Some people opposed to new wage discrimination legislation state that women who have been subjected to wage discrimination should sue for remedies under existing laws.

Ask Lilly Ledbetter how well that works!  Lilly Ledbetter, one of the few female supervisors at a Goodyear plant, was earning 20 percent less than the lowest paid man in the same position when she filed a complaint with EEOC in 1998. Lower court rulings supported her claim and awarded her damages, but the Supreme Court held that her claim was not filed within 180 days of Goodyear’s initial discriminatory pay decision and therefore was not valid.

The Lilly Ledbetter Fair Pay Act to establish each discriminatory paycheck as a violation of law was signed into law on January 23, 2009.
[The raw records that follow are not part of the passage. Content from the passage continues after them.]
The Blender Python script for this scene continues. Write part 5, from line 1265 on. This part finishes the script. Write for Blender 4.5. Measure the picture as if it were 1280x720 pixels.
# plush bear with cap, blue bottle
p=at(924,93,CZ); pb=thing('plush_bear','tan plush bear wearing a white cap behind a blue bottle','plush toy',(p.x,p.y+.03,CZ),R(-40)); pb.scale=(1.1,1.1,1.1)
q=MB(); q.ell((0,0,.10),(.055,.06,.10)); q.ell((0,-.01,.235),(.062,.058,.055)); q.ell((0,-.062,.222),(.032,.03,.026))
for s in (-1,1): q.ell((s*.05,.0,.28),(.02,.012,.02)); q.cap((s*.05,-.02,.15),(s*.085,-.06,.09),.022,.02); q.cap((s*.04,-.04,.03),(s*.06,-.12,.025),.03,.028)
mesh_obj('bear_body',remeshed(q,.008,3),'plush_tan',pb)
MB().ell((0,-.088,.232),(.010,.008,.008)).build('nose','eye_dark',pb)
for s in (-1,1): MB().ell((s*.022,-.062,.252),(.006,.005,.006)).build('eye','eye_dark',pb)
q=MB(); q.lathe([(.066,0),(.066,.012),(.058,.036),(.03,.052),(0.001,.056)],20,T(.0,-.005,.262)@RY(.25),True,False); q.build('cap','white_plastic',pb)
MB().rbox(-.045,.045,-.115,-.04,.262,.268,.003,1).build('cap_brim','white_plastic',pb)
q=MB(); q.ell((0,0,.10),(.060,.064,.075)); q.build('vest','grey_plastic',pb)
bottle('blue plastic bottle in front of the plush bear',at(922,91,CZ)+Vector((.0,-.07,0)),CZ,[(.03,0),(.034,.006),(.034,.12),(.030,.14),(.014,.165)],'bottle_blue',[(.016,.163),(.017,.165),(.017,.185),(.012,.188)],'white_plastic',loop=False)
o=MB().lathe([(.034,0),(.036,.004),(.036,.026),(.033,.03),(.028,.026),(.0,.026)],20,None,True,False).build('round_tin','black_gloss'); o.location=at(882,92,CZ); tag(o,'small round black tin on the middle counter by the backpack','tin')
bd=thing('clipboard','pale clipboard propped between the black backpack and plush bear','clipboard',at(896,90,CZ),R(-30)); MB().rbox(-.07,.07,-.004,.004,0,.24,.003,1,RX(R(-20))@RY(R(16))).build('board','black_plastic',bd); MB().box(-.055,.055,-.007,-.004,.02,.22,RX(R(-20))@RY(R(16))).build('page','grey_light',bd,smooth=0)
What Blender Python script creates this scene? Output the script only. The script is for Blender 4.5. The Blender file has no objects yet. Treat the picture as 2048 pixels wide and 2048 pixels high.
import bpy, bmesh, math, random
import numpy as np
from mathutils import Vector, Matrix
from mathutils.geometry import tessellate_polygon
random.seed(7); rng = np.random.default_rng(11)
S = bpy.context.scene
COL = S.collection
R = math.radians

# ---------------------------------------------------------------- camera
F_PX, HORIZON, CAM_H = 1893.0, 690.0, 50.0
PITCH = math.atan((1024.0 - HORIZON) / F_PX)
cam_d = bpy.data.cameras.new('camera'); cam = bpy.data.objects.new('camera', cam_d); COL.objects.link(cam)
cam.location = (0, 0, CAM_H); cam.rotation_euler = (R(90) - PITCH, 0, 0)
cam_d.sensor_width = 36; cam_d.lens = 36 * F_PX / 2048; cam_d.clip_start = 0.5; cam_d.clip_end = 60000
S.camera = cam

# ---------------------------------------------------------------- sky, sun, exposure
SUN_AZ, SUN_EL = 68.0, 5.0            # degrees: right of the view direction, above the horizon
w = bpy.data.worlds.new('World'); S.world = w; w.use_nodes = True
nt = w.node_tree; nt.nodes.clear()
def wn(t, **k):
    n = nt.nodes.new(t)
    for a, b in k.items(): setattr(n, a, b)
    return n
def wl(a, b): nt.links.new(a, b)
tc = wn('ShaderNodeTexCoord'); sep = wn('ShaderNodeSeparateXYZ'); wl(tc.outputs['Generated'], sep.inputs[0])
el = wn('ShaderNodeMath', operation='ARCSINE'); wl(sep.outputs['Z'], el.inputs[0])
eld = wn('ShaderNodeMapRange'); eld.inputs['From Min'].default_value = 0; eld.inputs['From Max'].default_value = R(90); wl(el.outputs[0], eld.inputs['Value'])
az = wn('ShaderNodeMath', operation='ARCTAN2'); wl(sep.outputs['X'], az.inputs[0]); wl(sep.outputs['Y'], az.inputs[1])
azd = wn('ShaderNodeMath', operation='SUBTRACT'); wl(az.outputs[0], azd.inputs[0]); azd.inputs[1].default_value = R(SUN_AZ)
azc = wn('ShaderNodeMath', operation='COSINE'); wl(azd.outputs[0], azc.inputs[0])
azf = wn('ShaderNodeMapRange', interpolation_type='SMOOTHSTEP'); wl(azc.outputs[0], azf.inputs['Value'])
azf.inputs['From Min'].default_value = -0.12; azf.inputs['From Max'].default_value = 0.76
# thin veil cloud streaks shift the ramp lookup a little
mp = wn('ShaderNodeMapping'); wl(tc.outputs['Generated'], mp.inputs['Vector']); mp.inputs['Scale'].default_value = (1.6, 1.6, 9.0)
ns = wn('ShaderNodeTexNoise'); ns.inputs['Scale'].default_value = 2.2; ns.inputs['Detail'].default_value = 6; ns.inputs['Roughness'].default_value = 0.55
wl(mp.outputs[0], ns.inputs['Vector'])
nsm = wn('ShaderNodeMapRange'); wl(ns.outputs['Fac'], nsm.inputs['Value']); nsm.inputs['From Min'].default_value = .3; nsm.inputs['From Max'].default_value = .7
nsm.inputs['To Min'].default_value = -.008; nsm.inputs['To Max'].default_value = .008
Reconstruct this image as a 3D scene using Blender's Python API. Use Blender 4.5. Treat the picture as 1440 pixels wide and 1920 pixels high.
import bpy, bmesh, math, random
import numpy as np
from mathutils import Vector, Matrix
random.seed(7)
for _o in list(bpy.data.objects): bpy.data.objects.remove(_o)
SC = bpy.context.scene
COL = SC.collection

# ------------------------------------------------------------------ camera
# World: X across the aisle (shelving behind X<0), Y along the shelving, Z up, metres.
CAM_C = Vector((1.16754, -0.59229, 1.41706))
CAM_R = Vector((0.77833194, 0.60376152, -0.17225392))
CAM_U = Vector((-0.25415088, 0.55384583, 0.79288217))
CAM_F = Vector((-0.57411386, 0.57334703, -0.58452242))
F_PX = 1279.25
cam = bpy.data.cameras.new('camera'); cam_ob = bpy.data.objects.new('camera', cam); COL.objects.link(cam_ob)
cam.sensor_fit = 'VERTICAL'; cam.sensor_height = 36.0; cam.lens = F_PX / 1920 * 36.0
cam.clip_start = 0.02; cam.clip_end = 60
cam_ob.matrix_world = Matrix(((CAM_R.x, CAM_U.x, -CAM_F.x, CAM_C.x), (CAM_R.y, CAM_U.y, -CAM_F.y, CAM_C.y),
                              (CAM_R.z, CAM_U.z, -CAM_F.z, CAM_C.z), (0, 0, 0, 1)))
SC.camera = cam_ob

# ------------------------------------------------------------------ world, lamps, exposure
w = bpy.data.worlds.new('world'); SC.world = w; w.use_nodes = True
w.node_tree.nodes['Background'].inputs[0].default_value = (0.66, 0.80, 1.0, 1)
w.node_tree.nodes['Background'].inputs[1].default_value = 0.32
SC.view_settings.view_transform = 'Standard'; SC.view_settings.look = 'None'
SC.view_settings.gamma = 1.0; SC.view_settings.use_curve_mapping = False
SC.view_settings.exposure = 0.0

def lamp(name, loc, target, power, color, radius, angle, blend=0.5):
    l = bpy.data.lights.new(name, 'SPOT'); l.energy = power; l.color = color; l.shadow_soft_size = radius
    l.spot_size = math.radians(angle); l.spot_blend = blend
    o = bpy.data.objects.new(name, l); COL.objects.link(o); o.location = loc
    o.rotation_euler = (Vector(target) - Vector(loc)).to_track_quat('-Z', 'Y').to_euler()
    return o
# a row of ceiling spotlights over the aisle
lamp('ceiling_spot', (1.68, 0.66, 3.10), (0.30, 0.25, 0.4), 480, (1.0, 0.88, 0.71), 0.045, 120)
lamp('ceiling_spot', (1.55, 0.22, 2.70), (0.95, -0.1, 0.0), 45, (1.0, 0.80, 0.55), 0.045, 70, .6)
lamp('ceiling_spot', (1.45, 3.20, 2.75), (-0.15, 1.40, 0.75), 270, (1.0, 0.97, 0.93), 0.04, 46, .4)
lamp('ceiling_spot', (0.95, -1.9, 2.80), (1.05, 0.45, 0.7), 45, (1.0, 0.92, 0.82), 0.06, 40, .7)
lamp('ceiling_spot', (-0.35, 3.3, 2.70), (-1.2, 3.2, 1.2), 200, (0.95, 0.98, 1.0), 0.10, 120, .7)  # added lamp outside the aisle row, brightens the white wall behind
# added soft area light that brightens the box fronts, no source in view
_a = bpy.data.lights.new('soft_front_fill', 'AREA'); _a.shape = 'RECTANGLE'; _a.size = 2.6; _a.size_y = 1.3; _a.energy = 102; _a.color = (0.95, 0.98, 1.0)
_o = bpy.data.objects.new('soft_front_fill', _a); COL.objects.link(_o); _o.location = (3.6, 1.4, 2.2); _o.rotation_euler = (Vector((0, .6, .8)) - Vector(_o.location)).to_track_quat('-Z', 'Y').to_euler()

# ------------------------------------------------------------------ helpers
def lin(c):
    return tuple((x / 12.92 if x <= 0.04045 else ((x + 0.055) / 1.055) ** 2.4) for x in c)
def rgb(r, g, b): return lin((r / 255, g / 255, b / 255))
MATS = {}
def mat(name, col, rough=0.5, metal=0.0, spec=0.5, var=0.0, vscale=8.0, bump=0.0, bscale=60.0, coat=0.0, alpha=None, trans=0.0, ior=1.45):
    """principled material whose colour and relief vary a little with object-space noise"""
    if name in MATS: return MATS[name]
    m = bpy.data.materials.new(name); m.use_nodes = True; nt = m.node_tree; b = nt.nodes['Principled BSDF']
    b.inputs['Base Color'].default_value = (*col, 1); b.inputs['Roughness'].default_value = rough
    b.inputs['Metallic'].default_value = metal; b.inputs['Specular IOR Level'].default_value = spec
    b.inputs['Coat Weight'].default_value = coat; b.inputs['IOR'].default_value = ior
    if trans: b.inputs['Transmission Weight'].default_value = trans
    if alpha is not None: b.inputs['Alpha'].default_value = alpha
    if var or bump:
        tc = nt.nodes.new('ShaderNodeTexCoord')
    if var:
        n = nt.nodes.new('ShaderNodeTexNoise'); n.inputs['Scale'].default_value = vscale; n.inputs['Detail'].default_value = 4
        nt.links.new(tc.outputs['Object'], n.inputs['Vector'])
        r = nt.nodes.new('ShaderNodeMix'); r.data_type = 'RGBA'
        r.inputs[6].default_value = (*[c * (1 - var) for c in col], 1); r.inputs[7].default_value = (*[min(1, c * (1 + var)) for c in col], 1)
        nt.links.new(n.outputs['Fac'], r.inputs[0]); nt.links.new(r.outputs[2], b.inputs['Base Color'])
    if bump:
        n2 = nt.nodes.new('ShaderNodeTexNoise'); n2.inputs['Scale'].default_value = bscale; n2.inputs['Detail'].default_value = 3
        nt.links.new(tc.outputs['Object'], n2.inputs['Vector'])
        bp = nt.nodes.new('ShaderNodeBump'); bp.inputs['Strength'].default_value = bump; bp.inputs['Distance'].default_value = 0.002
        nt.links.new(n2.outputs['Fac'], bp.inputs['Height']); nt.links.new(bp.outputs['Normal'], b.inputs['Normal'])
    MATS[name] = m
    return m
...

Denise Clawson, President of the Pennsylvania Federation of Business and Professional Women’s Clubs (BPW/PA) stated “While early legislation prohibited sex-based wage discrimination and the Lilly Ledbetter Fair Pay Act ensures that victims of discrimination have fair access to the courts, further legislation is still needed to fully close the wage gap.

BPW/PA supports both the Fair Pay Act (S. 904, H.R. 2151) and the Paycheck Fairness Act (H.R. 12 and S. 182), which work on different aspects of wage discrimination, as well as Pennsylvania House Resolution 718, which directs the Joint State Government Commission to study workplace pay disparity.”

Mary Weeks, of Lansdale, PA is the public relations chairwoman and a past state president of the Pennsylvania Federation of Business & Professional Women’s Clubs.  BPW/PA is a leading advocate for working women in the Commonwealth of Pennsylvania.